Nassau Inspector General: So far, No public reports for 2022

From the Nassau Inspector General website, as of April 2


Nassau County Democrats have pushed for the reappointment of Inspector General Jodi Franzese after her four-year-term expired in December.

But the Republican majority on the county legislature has balked. Presiding Officer Rich Nicolello (R-New Hyde Park) told Newsday that Franzese would serve as a holdover this year, leaving it up to the new legislature elected in November to decide if she should continue in her job.

So maybe, Franzese has retaliated against the delay with a work slowdown of sorts.

She hasn't issued her charter-required annual report for 2022, which is supposed to be published and posted on her website before March 31.

In fact, there are no public reports posted on the site for all of 2022.

And that leaves the public in the dark as to what their $165,000-a-year inspector general, with a staff of eight and an office budget of more than $1 million, has been up to for the past year.

Democrats had pressed and lobbied for an "independent" inspector general since they learned in 2015 that former State Senate leader Dean Skelos, a Rockville Centre Republican, had lobbied behind the scenes for Nassau to hire a company that employed his son. Skelos eventually served time on corruption charges, that included the Nassau contract.

Republicans were not so enthusiastic about hiring someone to oversee procurement, figuring that was the job of their highly paid staff and administrators.

They didn't agree to create the inspector general's office until the end of 2017, when Republican County Executive Ed Mangano left office under a federal indictment for corruption and was eventually convicted. Then it took a year for Democrats and Republicans to agree on Franzese and hire her for the job while Democratic County Executive Laura Curran was in office.

Though Franzese hasn't posted any public reports for 2022, she raised Republican hackles last year when she cautiously questioned a proposal by current county executive, Republican Bruce Blakeman, to settle an ongoing lawsuit by giving longtime  Dover Gourmet concessionaire Bruce Yamali a five- to ten-year lease to provide food and concession services at most county parks and beaches.

Yamali had run afoul of Curran but is a favored Republican host and restaurateur.

Franzese questioned the lack of competition in the Yamali proposal , but county insiders complained she was overstepping her authority by delving into legal settlements instead of sticking to her mission of examining procurement.

Still Blakeman subsequently rebid the lease -- which Yamali won.
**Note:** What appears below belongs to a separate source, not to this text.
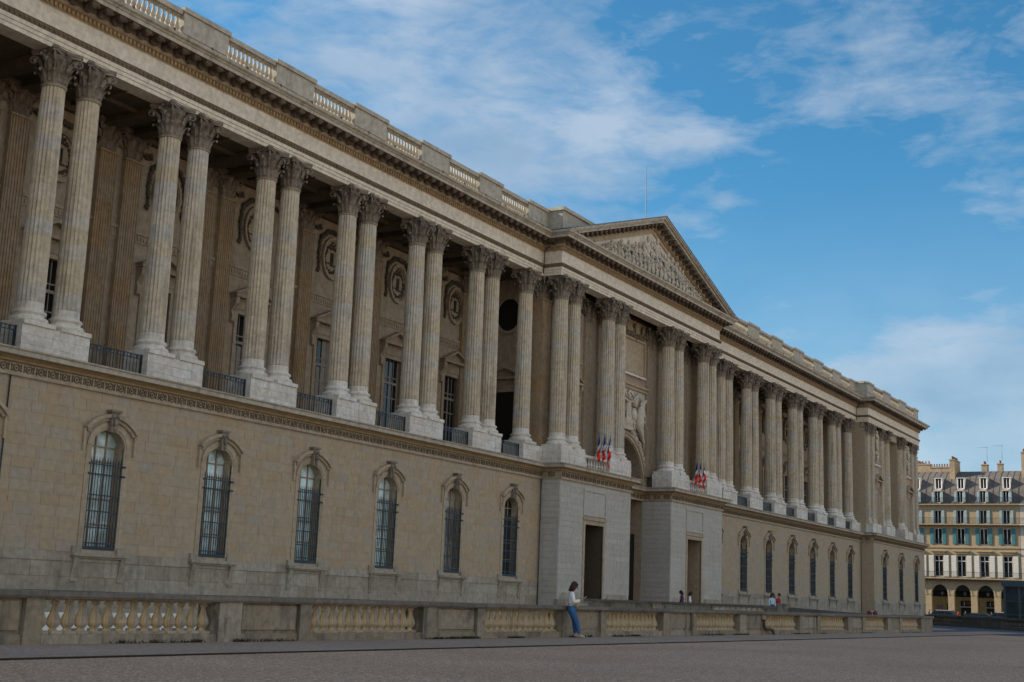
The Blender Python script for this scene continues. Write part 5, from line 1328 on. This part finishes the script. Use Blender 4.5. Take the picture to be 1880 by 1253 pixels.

In 2021, Franzese' complaints about the lack of competitive bids stopped a proposed lease extension to operate the Carltun in the Park restaurant in Eisenhower Park. In this case, the Democratic Curran administration had proposed the extension.

But the longtime Carltun leaseholder was Anthony Capetola, a Republican lawyer who figured prominently in Republican politics for decades. Last year, the lease went to a new operator.

In 2020, Franzese questioned the "business integrity" of a vendor involved in the construction of the county's new family court and matrimonial center in Garden City.

Now that's a debacle that deserves attention.

Former Nassau County Social Services Building

The project began in the mid-2000s under former Democratic County Executive Thomas Suozzi. It continued through the Mangano and Curran administrations and still is not completed.

It was the county's former social services building, on the south end of the courthouse complex on Old Country Road. It was deteriorated, vermin and mold infested.

Suozzi moved the social services staff to Mitchel Field while putting probation into trailers. He first talked about selling the property for condominiums. But affordable housing activists and Garden City zoning obstacles ended that idea and the plan was born to create a new home there for Family Court, which was operating out of a deteriorated, vermin and mold-infested building in Westbury.

That has been the plan ever since. Three years ago, Newsday said the projected cost was $214.6 million. Bet it costs more now.

Construction began in 2013, with completion now projected later this year. That's ten years in construction, if the building is in fact finished.

In comparison the county built a spanking new state-of-the art police academy for about $60 million in three years. It opened in Oct. 2021.

Franzese said in her 2021 report that she was monitoring the progress of the Family Court and matrimonial center project. Presumably, her findings will be in the 2022 annual report.

Meanwhile Nassau's families and children are still waiting.